*MATERIAL TO PROCESS:*
* Begin *

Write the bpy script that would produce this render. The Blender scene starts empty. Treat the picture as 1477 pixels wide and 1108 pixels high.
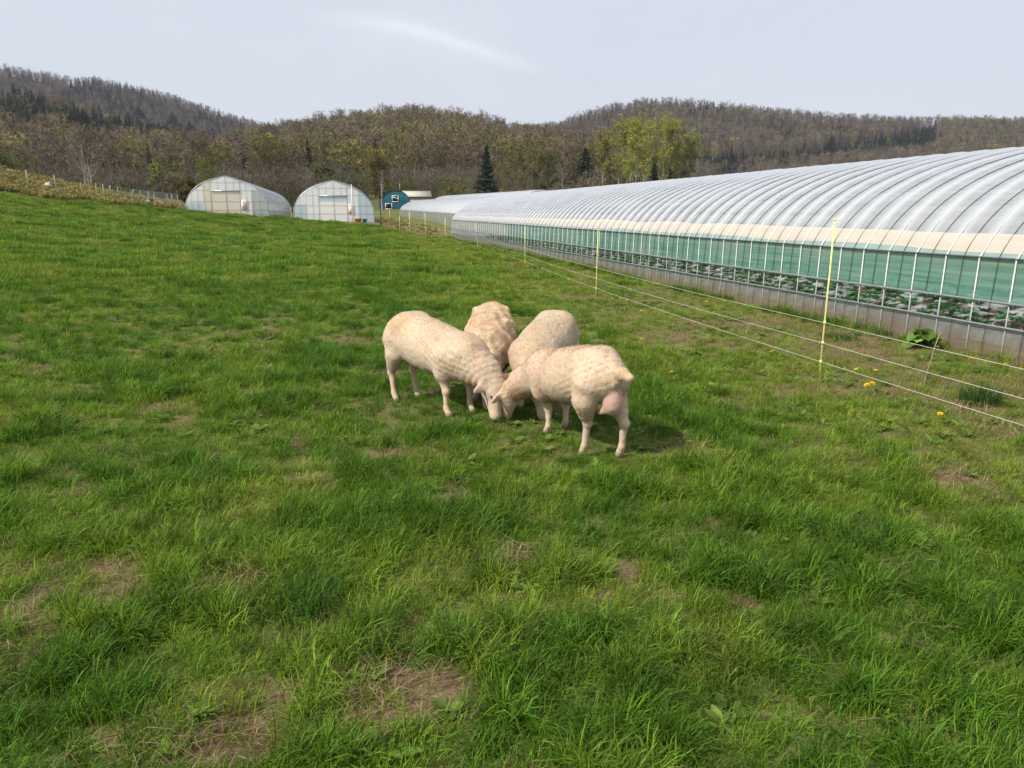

* End *
* Begin *

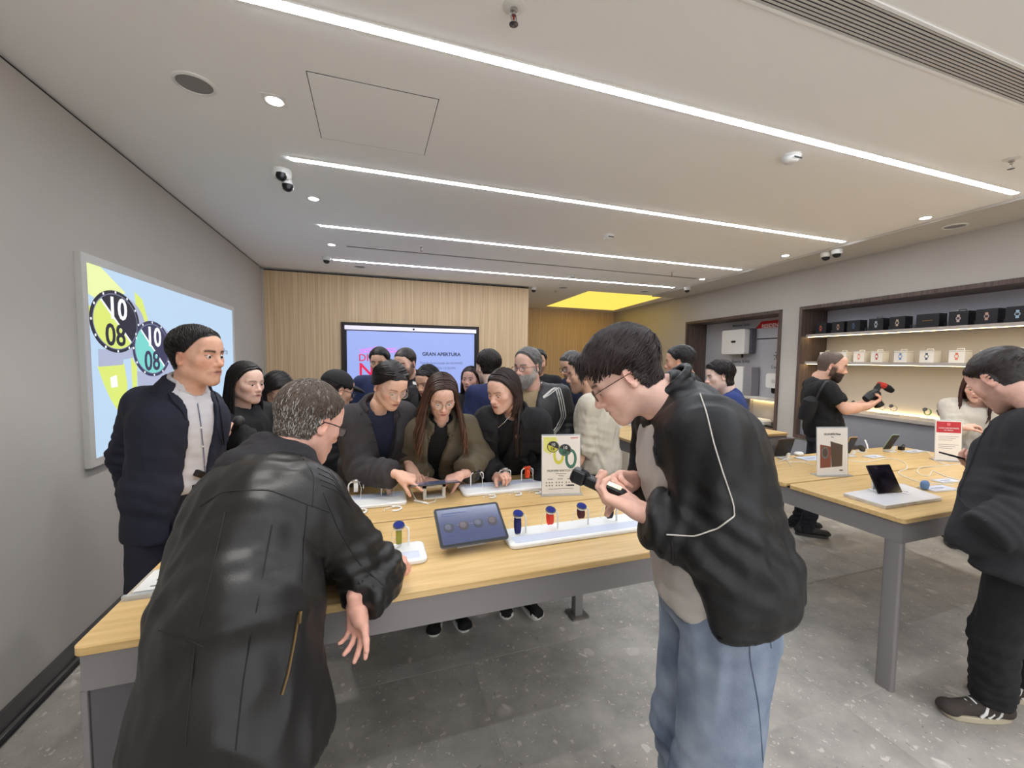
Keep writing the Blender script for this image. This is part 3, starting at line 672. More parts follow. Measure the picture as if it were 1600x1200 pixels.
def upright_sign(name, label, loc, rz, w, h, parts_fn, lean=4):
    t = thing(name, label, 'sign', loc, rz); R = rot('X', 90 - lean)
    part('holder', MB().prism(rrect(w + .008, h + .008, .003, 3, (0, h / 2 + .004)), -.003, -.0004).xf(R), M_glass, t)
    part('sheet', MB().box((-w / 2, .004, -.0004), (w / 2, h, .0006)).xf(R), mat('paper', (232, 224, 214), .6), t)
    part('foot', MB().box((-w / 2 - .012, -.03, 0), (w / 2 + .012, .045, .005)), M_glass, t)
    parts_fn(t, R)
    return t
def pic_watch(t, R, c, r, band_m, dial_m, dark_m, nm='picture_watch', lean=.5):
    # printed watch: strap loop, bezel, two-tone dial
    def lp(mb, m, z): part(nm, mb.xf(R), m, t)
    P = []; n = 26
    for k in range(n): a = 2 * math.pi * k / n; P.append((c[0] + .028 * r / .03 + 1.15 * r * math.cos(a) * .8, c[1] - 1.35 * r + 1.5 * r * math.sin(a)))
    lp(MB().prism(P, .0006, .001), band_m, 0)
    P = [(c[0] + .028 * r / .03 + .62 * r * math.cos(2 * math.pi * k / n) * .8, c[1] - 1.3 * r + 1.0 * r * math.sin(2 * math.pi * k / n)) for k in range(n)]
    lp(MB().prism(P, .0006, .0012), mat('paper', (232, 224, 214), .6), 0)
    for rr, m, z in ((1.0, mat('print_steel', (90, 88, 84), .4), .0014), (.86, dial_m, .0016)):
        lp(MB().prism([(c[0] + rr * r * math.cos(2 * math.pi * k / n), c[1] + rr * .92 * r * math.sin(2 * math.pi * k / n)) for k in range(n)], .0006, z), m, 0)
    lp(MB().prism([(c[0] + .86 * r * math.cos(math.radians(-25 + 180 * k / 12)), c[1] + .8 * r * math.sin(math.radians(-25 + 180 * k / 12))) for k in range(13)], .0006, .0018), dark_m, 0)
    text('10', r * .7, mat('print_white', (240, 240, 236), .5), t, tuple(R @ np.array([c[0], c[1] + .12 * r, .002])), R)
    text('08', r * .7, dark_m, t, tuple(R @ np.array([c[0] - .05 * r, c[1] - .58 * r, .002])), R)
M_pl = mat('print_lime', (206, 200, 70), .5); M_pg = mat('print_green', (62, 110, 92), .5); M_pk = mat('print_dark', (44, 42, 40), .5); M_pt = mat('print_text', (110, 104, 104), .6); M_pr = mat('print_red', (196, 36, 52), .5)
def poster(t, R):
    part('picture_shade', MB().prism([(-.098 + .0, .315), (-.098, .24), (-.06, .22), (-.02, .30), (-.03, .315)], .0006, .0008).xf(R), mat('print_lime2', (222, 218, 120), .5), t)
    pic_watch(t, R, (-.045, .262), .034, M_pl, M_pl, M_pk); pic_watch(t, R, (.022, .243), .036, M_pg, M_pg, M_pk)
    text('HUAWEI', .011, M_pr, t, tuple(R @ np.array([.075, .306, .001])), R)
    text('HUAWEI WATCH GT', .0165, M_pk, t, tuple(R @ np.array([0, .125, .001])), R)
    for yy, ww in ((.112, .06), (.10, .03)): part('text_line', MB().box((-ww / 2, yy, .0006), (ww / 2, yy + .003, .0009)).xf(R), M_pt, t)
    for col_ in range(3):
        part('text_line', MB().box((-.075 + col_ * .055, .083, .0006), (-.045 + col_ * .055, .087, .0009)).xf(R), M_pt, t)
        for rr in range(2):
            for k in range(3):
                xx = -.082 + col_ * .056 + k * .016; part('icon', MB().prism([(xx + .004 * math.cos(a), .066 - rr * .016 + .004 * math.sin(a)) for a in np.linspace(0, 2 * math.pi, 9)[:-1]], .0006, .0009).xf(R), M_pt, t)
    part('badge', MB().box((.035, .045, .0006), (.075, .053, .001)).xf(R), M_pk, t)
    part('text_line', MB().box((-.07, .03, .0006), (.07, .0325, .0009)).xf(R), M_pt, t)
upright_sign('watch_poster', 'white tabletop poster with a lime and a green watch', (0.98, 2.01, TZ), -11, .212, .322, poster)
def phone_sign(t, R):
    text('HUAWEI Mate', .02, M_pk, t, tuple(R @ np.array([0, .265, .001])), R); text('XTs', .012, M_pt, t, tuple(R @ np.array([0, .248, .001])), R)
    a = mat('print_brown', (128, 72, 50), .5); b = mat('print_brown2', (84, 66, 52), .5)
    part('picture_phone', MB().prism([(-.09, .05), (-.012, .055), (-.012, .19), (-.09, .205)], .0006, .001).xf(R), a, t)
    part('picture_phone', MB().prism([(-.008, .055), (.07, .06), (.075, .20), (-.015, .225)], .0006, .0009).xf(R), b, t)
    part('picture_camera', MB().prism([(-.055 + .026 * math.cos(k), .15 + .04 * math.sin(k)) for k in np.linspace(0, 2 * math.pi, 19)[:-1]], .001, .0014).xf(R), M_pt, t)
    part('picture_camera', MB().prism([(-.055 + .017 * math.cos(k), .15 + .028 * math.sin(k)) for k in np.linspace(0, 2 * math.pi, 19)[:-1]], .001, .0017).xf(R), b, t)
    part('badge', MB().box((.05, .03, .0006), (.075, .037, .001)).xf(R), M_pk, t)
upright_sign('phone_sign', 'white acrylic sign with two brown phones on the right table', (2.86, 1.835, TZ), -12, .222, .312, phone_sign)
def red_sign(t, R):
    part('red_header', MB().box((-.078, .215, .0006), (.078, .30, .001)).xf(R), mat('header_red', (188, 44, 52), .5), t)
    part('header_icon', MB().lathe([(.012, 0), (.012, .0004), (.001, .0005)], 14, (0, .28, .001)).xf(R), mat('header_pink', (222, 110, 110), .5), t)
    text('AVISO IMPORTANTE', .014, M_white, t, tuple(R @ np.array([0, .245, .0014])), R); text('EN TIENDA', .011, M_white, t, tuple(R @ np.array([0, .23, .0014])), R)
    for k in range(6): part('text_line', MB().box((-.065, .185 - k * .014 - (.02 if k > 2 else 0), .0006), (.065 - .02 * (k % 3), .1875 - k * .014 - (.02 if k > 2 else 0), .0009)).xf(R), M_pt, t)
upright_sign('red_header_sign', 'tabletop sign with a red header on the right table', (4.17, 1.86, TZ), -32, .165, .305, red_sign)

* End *
* Begin *

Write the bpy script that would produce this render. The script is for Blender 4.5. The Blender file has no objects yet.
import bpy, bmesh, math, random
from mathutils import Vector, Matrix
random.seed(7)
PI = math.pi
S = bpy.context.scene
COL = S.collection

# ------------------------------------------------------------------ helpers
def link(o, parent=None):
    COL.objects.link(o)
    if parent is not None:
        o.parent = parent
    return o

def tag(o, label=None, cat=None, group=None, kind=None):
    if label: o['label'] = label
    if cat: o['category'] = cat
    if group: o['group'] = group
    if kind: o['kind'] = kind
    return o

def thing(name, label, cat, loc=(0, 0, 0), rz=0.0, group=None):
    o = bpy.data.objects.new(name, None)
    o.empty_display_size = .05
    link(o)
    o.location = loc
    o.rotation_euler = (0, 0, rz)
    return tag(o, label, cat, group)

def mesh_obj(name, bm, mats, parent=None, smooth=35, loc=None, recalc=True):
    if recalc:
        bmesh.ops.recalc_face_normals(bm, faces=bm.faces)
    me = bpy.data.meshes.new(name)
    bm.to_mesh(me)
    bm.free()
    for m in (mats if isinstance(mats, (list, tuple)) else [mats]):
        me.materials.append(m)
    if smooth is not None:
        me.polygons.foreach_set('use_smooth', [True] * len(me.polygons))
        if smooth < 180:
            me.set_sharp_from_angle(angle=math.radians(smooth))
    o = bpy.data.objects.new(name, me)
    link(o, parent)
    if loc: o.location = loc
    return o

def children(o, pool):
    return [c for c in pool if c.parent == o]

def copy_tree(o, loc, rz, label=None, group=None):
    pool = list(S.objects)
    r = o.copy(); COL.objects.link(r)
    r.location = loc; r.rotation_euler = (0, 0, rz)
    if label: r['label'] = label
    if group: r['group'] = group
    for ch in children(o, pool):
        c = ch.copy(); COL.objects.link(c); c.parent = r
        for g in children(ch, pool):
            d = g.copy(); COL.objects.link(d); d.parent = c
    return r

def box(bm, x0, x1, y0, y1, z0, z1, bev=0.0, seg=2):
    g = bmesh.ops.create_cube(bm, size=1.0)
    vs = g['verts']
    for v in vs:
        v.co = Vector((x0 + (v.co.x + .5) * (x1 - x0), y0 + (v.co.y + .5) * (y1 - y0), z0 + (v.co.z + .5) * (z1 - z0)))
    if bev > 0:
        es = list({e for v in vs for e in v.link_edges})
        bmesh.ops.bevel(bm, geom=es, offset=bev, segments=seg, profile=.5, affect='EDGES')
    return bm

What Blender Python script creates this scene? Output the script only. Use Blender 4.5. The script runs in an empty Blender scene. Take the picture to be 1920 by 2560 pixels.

* End *

Go through the listing above and return every line where the word "objects" occurs.

*FULL SOLUTION:*
Write the bpy script that would produce this render. The script is for Blender 4.5. The Blender file has no objects yet.
    COL.objects.link(o)
    o = bpy.data.objects.new(name, None)
    o = bpy.data.objects.new(name, me)
    pool = list(S.objects)
    r = o.copy(); COL.objects.link(r)
        c = ch.copy(); COL.objects.link(c); c.parent = r
            d = g.copy(); COL.objects.link(d); d.parent = c